MB - Re: Korea is continuing to order semi equ., but terms of payment are changing.

It might be true to some extent, but it is certainly not true of all companies. On the two companies I am currently following that have reported for this quarter, one, Lam, is taking an extremely conservative view on the whole SEA thing. They had a huge number of Korean order cancellations (about 20-25% of their bookings last quarter), and they have purged their backlog. I tend to believe that they would be extremely unlikely to do anything this risky, especially given the write-down that many companies had to take last year over the SEA company that never got off the ground. Mattson, on the other hand, is not being quite as conservative, but they aren't betting double or nothing either. They actually talked about a shipment (count 'em - one) to Korea on which they are not yet booking revenue because of the payment terms.

I don't mean to imply that Atkins is lying, only that he might be confusing what the Koreans want to do with what the companies are allowing them to do.
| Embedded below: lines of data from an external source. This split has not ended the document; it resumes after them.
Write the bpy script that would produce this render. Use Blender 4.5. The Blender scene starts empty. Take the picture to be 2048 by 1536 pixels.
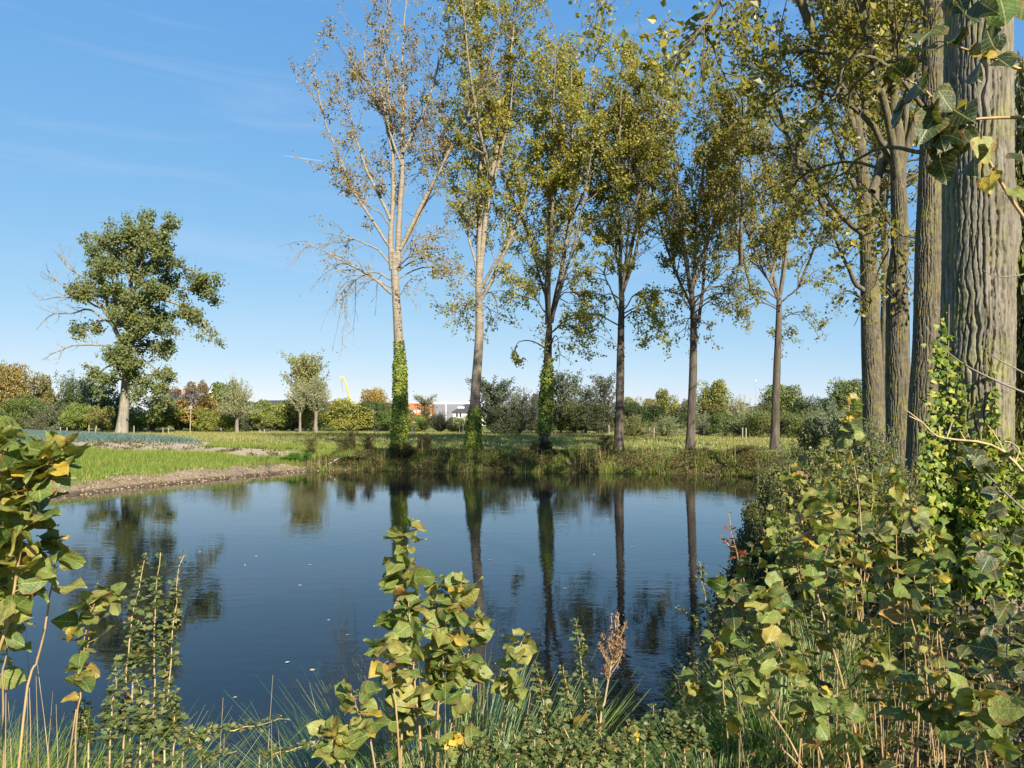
import bpy, math, random
import numpy as np
from mathutils import Vector, Matrix, Euler

R = math.radians
F, CX, HY, CZ = 1518.0, 1024.0, 838.0, 2.8        # focal length in photo pixels, principal column, horizon row, eye height
sc = bpy.context.scene
col = sc.collection

# ------------------------------------------------------------------ camera, sky, sun, exposure
cam = bpy.data.cameras.new('camera')
cam.sensor_width = 36.0
cam.lens = 36.0 * F / 2048.0
cam.shift_y = (HY - 768.0) / 2048.0
cam.clip_start, cam.clip_end = 0.05, 20000
co = bpy.data.objects.new('camera', cam)
col.objects.link(co)
co.location = (0, 0, CZ)
co.rotation_euler = (R(90), 0, 0)
sc.camera = co

SUN_AZ, SUN_EL = 155.0, 31.0                      # degrees clockwise from the view direction, above the horizon
world = bpy.data.worlds.new('World')
sc.world = world
world.use_nodes = True
nt = world.node_tree
for n in list(nt.nodes):
    nt.nodes.remove(n)
sky = nt.nodes.new('ShaderNodeTexSky')
sky.sky_type = 'NISHITA'
sky.sun_disc = False
sky.sun_elevation = R(SUN_EL)
sky.sun_rotation = R(SUN_AZ)
sky.altitude = 10
sky.air_density = 0.7
sky.dust_density = 0.0
sky.ozone_density = 3.0
tc = nt.nodes.new('ShaderNodeTexCoord')
mp = nt.nodes.new('ShaderNodeMapping')
mp.inputs['Rotation'].default_value = (0.0, R(-4), R(12))
mp.inputs['Location'].default_value = (3.1, 1.7, 0.45)
mp.inputs['Scale'].default_value = (1.3, 2.5, 15.0)
nz = nt.nodes.new('ShaderNodeTexNoise')
nz.inputs['Scale'].default_value = 1.7
nz.inputs['Detail'].default_value = 7
nz.inputs['Roughness'].default_value = 0.58
nz.inputs['Distortion'].default_value = 0.6
cr = nt.nodes.new('ShaderNodeValToRGB')
cr.color_ramp.elements[0].position = 0.50
cr.color_ramp.elements[0].color = (0, 0, 0, 1)
cr.color_ramp.elements[1].position = 0.85
cr.color_ramp.elements[1].color = (0.26, 0.26, 0.26, 1)
mx = nt.nodes.new('ShaderNodeMix')
mx.data_type = 'RGBA'
mx.inputs['B'].default_value = (3.2, 3.6, 4.4, 1)
bg = nt.nodes.new('ShaderNodeBackground')
bg.inputs['Strength'].default_value = 0.11
wo = nt.nodes.new('ShaderNodeOutputWorld')
nt.links.new(tc.outputs['Generated'], mp.inputs['Vector'])
nt.links.new(mp.outputs['Vector'], nz.inputs['Vector'])
nt.links.new(nz.outputs['Fac'], cr.inputs['Fac'])
nt.links.new(cr.outputs['Color'], mx.inputs['Factor'])
spc = nt.nodes.new('ShaderNodeSeparateColor')           # the camera's tone response to the whole sky: one curve for each channel
cmc = nt.nodes.new('ShaderNodeCombineColor')
nt.links.new(sky.outputs['Color'], spc.inputs[0])
for ch, (gain, gam) in enumerate(((0.78, 0.78), (1.46, 0.46), (2.82, 0.20))):
    pw = nt.nodes.new('ShaderNodeMath')
    pw.operation = 'POWER'
    pw.inputs[1].default_value = gam
    ml = nt.nodes.new('ShaderNodeMath')
    ml.operation = 'MULTIPLY'
    ml.inputs[1].default_value = gain
    nt.links.new(spc.outputs[ch], pw.inputs[0])
    nt.links.new(pw.outputs[0], ml.inputs[0])
    nt.links.new(ml.outputs[0], cmc.inputs[ch])
nt.links.new(cmc.outputs[0], mx.inputs['A'])
nt.links.new(mx.outputs['Result'], bg.inputs['Color'])
nt.links.new(bg.outputs['Background'], wo.inputs['Surface'])

sl = bpy.data.lights.new('sun', 'SUN')
sl.energy = 5.0
sl.angle = R(0.53)
sl.color = (1.0, 0.92, 0.80)
so = bpy.data.objects.new('sun', sl)
col.objects.link(so)
sun_dir = Vector((math.sin(R(SUN_AZ)) * math.cos(R(SUN_EL)), math.cos(R(SUN_AZ)) * math.cos(R(SUN_EL)), math.sin(R(SUN_EL))))
so.rotation_euler = sun_dir.to_track_quat('Z', 'Y').to_euler()
so.location = (10, -30, 30)

sc.view_settings.view_transform = 'Standard'
sc.view_settings.look = 'None'
sc.view_settings.exposure = 1.0
sc.view_settings.gamma = 1
sc.view_settings.use_curve_mapping = False
sc.render.engine = 'CYCLES'
sc.cycles.use_denoising = True
sc.cycles.max_bounces = 4
sc.cycles.diffuse_bounces = 2
sc.cycles.glossy_bounces = 2
sc.cycles.transmission_bounces = 3
sc.cycles.transparent_max_bounces = 4
sc.cycles.sample_clamp_indirect = 6
sc.cycles.caustics_reflective = False
sc.cycles.caustics_refractive = False

# ------------------------------------------------------------------ helpers
def P(px, py, Y):
    """world point that stands Y metres in front of the eye where the photograph shows (px, py)"""
    return np.array([(px - CX) / F * Y, Y, CZ + (HY - py) / F * Y])

def smooth(a, b, x):
    t = np.clip((x - a) / (b - a), 0, 1)
    return t * t * (3 - 2 * t)

_pr = np.random.RandomState(7)
_perm = np.concatenate([_pr.permutation(256)] * 3)
_grad = _pr.normal(size=(256, 3))
_grad /= np.linalg.norm(_grad, axis=1)[:, None]

def noise3(p):
    """gradient noise, about -0.7..0.7"""
    p = np.asarray(p, float)
    i = np.floor(p).astype(int)
    f = p - i
    u = f * f * f * (f * (f * 6 - 15) + 10)
    i &= 255
    out = 0
    for dx in (0, 1):
        for dy in (0, 1):
            for dz in (0, 1):
                h = _perm[_perm[_perm[(i[..., 0] + dx) & 255] + ((i[..., 1] + dy) & 255)] + ((i[..., 2] + dz) & 255)]
                g = _grad[h & 255]
                d = f - np.array([dx, dy, dz])
                w = (u[..., 0] if dx else 1 - u[..., 0]) * (u[..., 1] if dy else 1 - u[..., 1]) * (u[..., 2] if dz else 1 - u[..., 2])
                out = out + w * (g * d).sum(-1)
    return out

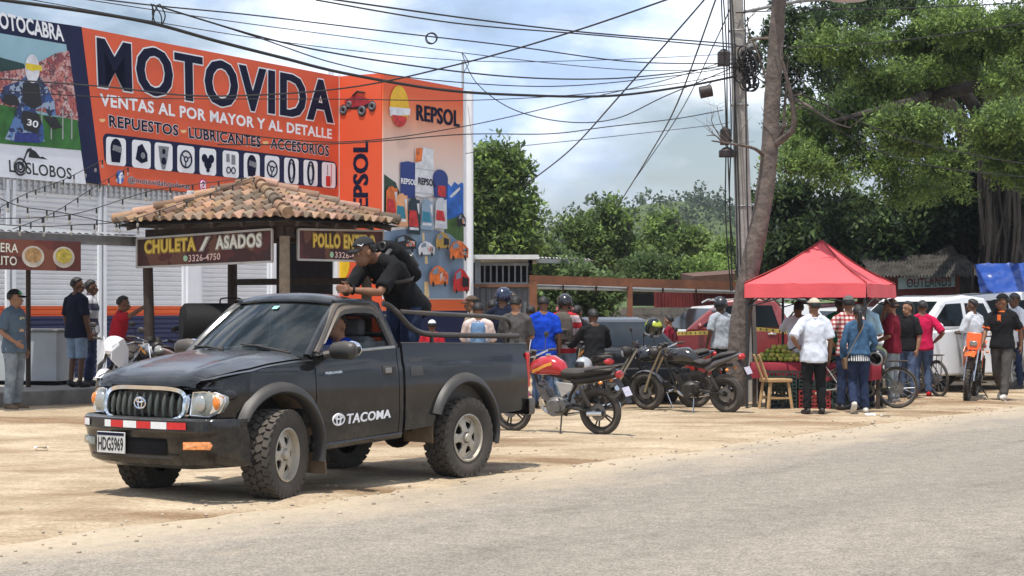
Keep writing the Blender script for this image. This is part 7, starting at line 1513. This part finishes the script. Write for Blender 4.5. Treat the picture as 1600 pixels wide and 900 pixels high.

After all, this is EXACTLY how SEA got into their current mess, so it shouldn't be suprising that the Koreans want to play this way.

Clark



To: Mason Barge who wrote (4660)2/1/1998 12:48:00 PM
From: Ed Beers  Respond to of 10921
 
Mason, There is a article on page 4 of the 1/26/98 EE Times with the title "Chip makers try 'banking' on their vendors" that has the same theme.

This is a natural result of cash poor customers and cash rich vendors.

This raises the risk (the company ships and does not get paid) and reward (the company ships, get paid, and never sees the results of the SEA problems which are already discounted).